Puis vient une allusion à Judas. Jean est l'évangéliste qui a le plus préparé le terrain à l'avance, par ces annonces qui parsèment tout son évangile qu'un des douze trahira Jésus. Il en est presque malhabile, ici. Prétendre que Jésus n'inviterait pas Judas à entrer lui aussi dans la démarche du serviteur, c'est sous-entendre que Judas était condamné à l'avance à accomplir son geste, qu'il n'aurait eu aucune possibilité d'échapper à son destin, et par conséquent qu'il était indifférent, à cet égard, qu'il fasse ou non des efforts pour avoir une vie droite par ailleurs ! Jean nous rappelle donc d'abord son leit-motiv du Jésus qui maîtrise et domine tout : c'est lui qui a choisi les disciples, il sait ce qu'ils valent, et s'il a pris parmi eux Judas, c'est en parfaite connaissance de cause, et c'est parce qu'il le fallait "pour que l'Écrit s'accomplisse". Cette histoire d'accomplissement des Écritures peut nous faire doucement rigoler, car on pourrait trouver dans l'ensemble de la Bible des milliers d'autres citations qui auraient pu justifier des milliers d'autres scénarios que celui qui a finalement été retenu... La réalité est que Judas a été choisi comme bouc émissaire. Il valait mieux en sacrifier un seul dans le rôle de celui qui a 'merdé', que d'avouer qu'ils avaient tous plus ou moins trempé dans cette lamentable affaire qui a abouti à l'arrestation de Jésus. Ce sont peu ou prou les douze qui "ont mangé son pain et levé contre lui leur talon" (voir par exemple dieu qui se cache : L'histoire pour plus de précisions).

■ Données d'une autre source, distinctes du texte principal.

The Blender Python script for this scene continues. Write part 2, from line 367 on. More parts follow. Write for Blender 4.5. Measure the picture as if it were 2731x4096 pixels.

Ce qui n'empêche évidemment pas Jean de réitérer de suite encore son thème du Jésus qui sait tout, en présentant cette annonce anticipée comme une preuve qui leur permettra après coup de le croire... ici, on atteint les sommets !

Et puis arrive ce dernier paragraphe, qui introduit une idée nouvelle, sans que rien ne nous y ait préparé, idée qu'on ne retrouvera pas non plus par la suite. Nous connaissions déjà les deux étages grâce auxquels Jean est venu intercaler Jésus entre le Père et nous. Puisque Jésus est la copie conforme du Père, nous n'avons plus à nous tourner vers lui, nous devrions au contraire, selon l'auteur, ne nous tourner désormais que vers Jésus seul. Et voici la suite 'logique' : nous n'aurons à l'avenir même plus à nous tourner vers Jésus, nous pourrons nous contenter de ses fidèles lieutenants, les disciples. La voie est ouverte pour un pape quasi-dieu sur terre... ou pour Marie, la voie par excellence pour accéder à Jésus, lequel à son tour nous permet d'accéder au Père... tous ces raisonnements par lesquels une institution essaie de se rendre indispensable, au lieu de se rappeler justement que son seul rôle devrait être celui du serviteur. Ce paragraphe pose en fait question. Les commentateurs avisés qui veulent bien le reconnaître parlent de "bloc erratique" : on ne comprend pas ce qu'il vient faire ici, il introduit une notion qu'on ne retrouve nulle part ailleurs dans l'évangile, et produit une rupture dans le déroulement du récit.

Alors, ceux qui tiennent absolument aux évangiles comme "parole d'évangile" cherchent un parallèle dans les synoptiques, et croient le trouver dans ce passage de Matthieu : "Qui vous accueille, m'accueille. Et qui m'accueille, accueille qui m'a envoyé." (Matthieu 10, 40) Effectivement, c'est la même idée. Sauf qu'en fait, on ne fait ainsi que repousser encore un peu plus loin la même question. Car ce passage, Matthieu l'a d'abord copié chez Marc, mais en le déformant : "Qui accueille un de ces petits enfants en mon nom, c'est moi qu'il accueille. Et qui m'accueille accueille celui qui m'a envoyé" (Marc 9, 37). On voit que la formule est très proche dans sa forme, mais complètement différente dans son sens puisqu'il s'agit ici d'accueillir tous les petits, les pauvres, les laissés pour compte de la vie, et non les représentants auto-proclamés de Dieu sur terre... et à nouveau se pose la question : d'où Matthieu a-t-il tiré son idée de modifier ainsi le sens de sa source, d'autant que chez lui non plus le thème ne sera repris nulle part ailleurs, et que Luc (9, 48), pour sa part, a conservé les mêmes termes que Marc, ce qui confirme que c'est là la version originelle. Nous n'avons donc en tout, dans l'ensemble des évangiles, que deux passages qui expriment cette idée des disciples comme copie conforme de Jésus, et pouvons en conclure avec certitude qu'ils ne faisaient pas partie de son enseignement. Il s'agit bien de 'scories' insérées pour asseoir l'autorité des débuts d'une conception hiérarchique des institutions ecclésiales.